LONDON (Reuters) - Savers should be wary of the cost of using housing or equity release mortgages to bump up their retirement income, the head of Britain's financial services watchdog said on Friday.

UK house prices have risen sharply in the past few years, as low interest rates have cut the cost of mortgages, increasing the appeal of housing as an asset for funding retirement plans.

Low interest rates have also put pressure on savings and annuity rates, encouraging the over-55s to take advantage of new pensions freedoms to withdraw their pension pots and invest them elsewhere.

But buying more houses was not a good way to boost retirement savings, Andrew Bailey, chief executive of the Financial Conduct Authority and a former deputy governor of the Bank of England (BoE), said in the text of a speech delivered to a pensions conference in Gleneagles, Scotland.
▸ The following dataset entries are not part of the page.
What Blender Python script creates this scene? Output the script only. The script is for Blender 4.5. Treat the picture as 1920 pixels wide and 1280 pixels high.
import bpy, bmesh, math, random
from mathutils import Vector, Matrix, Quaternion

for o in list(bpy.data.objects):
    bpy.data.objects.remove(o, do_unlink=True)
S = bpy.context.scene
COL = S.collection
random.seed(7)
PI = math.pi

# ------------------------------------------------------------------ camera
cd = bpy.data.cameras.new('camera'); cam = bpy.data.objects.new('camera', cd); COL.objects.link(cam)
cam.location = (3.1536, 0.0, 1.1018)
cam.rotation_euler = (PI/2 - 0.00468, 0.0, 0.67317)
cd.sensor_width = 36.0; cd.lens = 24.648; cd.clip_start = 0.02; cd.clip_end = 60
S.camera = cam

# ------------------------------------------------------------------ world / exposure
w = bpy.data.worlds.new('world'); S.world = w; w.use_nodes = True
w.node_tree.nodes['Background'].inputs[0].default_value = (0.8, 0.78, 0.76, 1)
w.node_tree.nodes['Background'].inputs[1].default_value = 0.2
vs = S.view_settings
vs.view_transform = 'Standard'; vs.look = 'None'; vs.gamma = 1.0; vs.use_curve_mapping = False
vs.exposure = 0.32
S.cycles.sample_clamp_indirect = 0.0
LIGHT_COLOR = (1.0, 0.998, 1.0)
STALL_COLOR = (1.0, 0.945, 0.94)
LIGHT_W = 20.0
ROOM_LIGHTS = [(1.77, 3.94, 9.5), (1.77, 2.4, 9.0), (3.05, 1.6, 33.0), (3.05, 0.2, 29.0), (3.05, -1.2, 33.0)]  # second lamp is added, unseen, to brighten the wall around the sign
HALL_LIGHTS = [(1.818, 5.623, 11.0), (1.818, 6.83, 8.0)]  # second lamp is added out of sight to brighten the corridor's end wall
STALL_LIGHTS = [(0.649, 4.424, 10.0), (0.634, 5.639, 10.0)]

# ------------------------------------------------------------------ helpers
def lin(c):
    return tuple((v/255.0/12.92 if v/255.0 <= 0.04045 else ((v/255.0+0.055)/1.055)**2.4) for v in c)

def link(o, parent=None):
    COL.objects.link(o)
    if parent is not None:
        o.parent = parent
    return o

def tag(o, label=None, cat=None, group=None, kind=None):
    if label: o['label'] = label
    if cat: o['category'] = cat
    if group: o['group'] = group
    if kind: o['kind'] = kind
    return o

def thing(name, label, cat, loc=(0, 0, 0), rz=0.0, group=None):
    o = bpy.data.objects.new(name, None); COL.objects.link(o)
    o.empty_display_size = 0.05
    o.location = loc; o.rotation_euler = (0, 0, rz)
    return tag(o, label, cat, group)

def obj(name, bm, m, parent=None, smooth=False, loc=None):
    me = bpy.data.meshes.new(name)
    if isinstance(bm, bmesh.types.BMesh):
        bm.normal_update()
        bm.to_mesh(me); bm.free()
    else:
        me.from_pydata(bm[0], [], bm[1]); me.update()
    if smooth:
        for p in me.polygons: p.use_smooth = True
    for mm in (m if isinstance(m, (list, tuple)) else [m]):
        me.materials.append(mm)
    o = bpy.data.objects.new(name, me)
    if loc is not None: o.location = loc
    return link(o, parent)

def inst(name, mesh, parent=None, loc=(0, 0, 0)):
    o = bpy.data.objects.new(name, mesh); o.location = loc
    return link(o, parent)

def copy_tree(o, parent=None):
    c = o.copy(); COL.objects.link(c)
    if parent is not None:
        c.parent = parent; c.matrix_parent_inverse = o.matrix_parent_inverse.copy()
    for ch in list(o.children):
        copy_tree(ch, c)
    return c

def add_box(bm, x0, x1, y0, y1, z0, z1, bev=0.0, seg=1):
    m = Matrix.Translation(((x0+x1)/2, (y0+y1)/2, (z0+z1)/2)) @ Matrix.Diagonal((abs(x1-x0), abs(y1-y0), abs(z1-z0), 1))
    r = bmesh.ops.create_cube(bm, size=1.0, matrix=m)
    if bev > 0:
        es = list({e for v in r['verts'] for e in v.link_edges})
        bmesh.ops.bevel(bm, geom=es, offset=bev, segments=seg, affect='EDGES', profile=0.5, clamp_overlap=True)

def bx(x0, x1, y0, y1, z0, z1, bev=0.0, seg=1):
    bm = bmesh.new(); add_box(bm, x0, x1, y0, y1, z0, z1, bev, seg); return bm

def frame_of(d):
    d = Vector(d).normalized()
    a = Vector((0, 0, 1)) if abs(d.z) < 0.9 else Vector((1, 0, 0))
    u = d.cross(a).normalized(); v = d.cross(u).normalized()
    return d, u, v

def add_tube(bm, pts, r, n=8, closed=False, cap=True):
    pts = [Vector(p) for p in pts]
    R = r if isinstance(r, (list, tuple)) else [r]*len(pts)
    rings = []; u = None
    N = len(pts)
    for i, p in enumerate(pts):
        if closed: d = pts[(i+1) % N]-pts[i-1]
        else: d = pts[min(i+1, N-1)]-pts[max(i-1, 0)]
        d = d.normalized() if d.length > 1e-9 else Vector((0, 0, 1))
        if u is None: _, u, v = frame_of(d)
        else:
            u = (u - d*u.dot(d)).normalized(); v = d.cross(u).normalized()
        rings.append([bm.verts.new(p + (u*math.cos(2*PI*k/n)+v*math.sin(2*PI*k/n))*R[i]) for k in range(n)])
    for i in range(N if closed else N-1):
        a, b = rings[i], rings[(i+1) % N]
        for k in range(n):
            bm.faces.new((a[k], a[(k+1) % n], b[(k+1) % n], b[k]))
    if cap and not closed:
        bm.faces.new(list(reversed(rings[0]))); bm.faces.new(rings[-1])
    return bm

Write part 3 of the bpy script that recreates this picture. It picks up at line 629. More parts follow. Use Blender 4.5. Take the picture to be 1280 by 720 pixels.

"Given the scale of uncertainty over long-run real returns on assets, I would not favour over-weighing to any one asset class," Bailey said, adding the BoE's Financial Policy Committee, of which he is a member, had been concerned about "increasing levels of household indebtedness".

An alternative is a so-called equity release mortgage, which enables householders to take out cash against the value of their home, which would be repaid after they die or move into long-term care.

"The approach has an appeal," Bailey said, but added the structure of equity release mortgages was complicated and could be expensive, saying economic uncertainty made it difficult "to write long-term financial contracts which embed assumptions on future returns".